Local Developer State as Supply-Chain Evidence
Read-only MCP and agent-skill inventory maps directly to joelclaw fleet exposure checks without running package managers or touching source files.
Supply-chain response has an awkward gap: knowing what shipped is not the same as knowing what is sitting on every developer machine right now. SBOMs help with the first question, and EDR helps with runtime behavior, but neither cleanly answers “which laptops have this sketchy package, extension, or MCP server config on disk?”
Perplexity AI built Bumblebee for that exact slice. It’s a single static Go binary that walks known metadata surfaces on macOS and Linux, emits NDJSON component records, and can match them against an exposure catalog. No npm ls, no pip show, no go list, no source-file spelunking. Just read the boring metadata that already exists and make it searchable.
The clever bit is the scope discipline. Bumblebee covers package managers like npm, pnpm, Yarn, Bun, PyPI, Go modules, RubyGems, Composer, Homebrew, editor extensions for VS Code, Cursor, Windsurf, and VSCodium, plus browser extensions and several MCP config formats. It even inventories locked agent skills via skills.sh / vercel-labs/skills lock files. That last part is very relevant to joelclaw, because “what agent capabilities are installed where?” is now a real operational question, not cute agent cosplay bullshit.

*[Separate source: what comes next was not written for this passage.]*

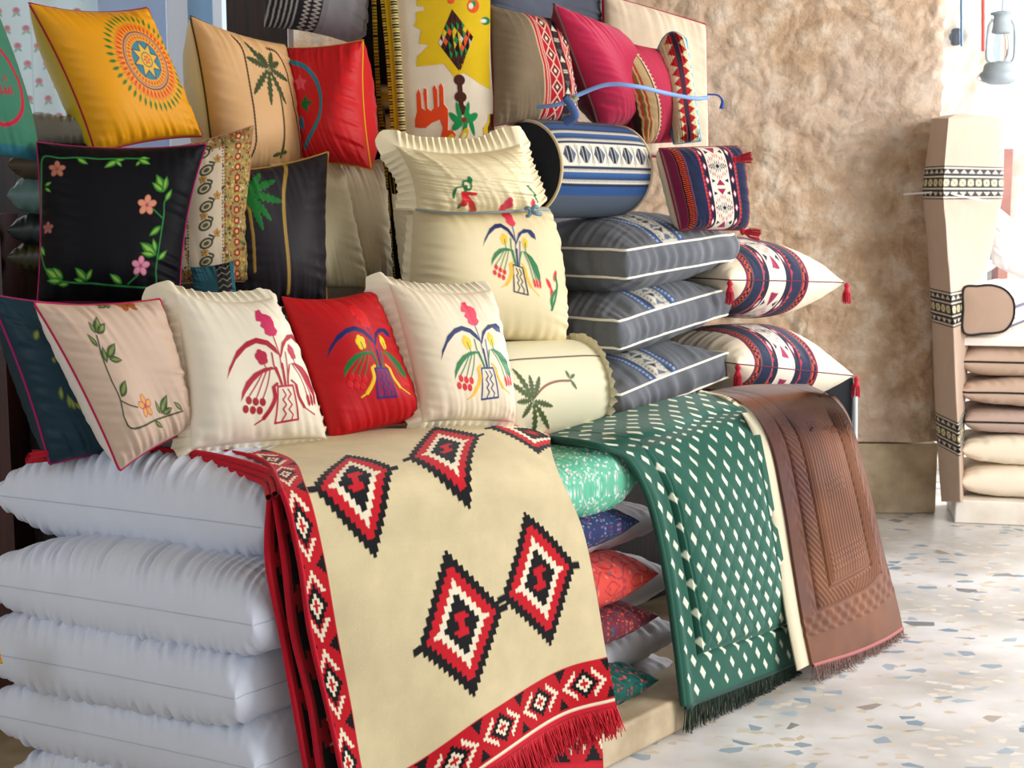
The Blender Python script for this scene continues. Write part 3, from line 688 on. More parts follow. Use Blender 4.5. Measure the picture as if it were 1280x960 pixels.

This looks immediately useful as a fleet-side exposure primitive: run baseline on a cadence, run project across known code roots, and reserve deep for incident sweeps with --exposure-catalog and --findings-only. The receiver-side current-state model in docs/state-model.md is the other important piece: scans are ephemeral, but the inventory needs to become current truth somewhere else.
Key Ideas
- Bumblebee treats local developer metadata as evidence for supply-chain response, separate from shipped-artifact SBOM data and runtime EDR telemetry.
- The scanner is intentionally read-only: it parses lockfiles, install metadata, extension manifests, and supported MCP JSON configs without executing package-manager commands or reading source files.
- The three profiles,
baseline,project, anddeep, separate recurring lightweight inventory from known workspace scans and on-demand incident sweeps. - Exposure catalogs turn inventory into findings, so responders can ask “do any machines show this exact package, extension, or version?” and get structured NDJSON records back.
- MCP and agent skills coverage makes this more interesting than a normal dependency scanner for agent-heavy systems like joelclaw.
- The built-in
bumblebee selftestgives a deploy-time smoke test with embedded fake fixtures and no network calls, which is the kind of boring verification hook that keeps rollout scripts honest.